WY Game and Fish Commission Approves Increased Wolf Hunting Season, Updates Fishing Regulations
Laramie, WY. – On Wednesday the Wyoming Game and Fish Commission approved updates to regulations for the 2018 wolf hunting season. Those regulations continue to align with Wyoming’s wolf management plan and population goal set several years ago. This is 160 wolves outside of the national parks and the Wind River Reservation, but inside the trophy game management area. That management area is where most of Wyoming’s wolves live. The Commission set a quota for regulated wolf hunting in 2018 of 58, up from 44 allowed last season. Other changes approved by the commission include the allowance for hunters to kill up to two wolves and pushing the start of the wolf hunting season forward so that the season can begin by September 1st in some areas.
Wolf hunting will remain prohibited in the National Parks of Yellowstone, Grand Teton, as well as on the National Elk Refuge and on the Wind River Indian Reservation.

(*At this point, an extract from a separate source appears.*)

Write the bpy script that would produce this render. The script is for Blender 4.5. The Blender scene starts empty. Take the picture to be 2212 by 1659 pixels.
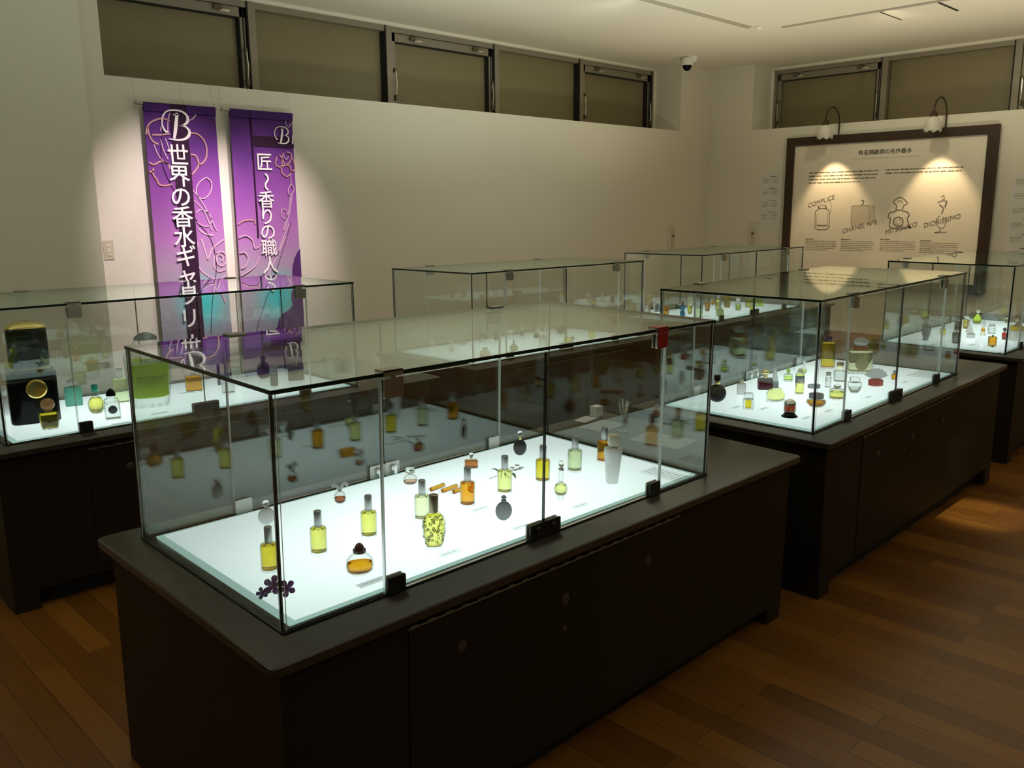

The Wyoming Game and Fish Commission also updated its fishing regulations. Based on numerous public meetings and close to 100 written comments, the Commission approved new fishing regulations that will go into effect on January 1, 2019. The new regulations mostly aim to reduce the number of regional exceptions to harvest limits in streams, update live baitfish regulations, and to clarify and simplify the regulations surrounding the purchase of fishing liscences in the State.
During the meeting the Commission took action on other items, including: Designating paddleboards as non-motorized watercraft, making them exempt them from requiring an aquatic invasive species decal, addressing support of a foundation focused on wildlife in Wyoming, and implementing regulations following legislative passage of a new law to have a women’s antelope hunt event.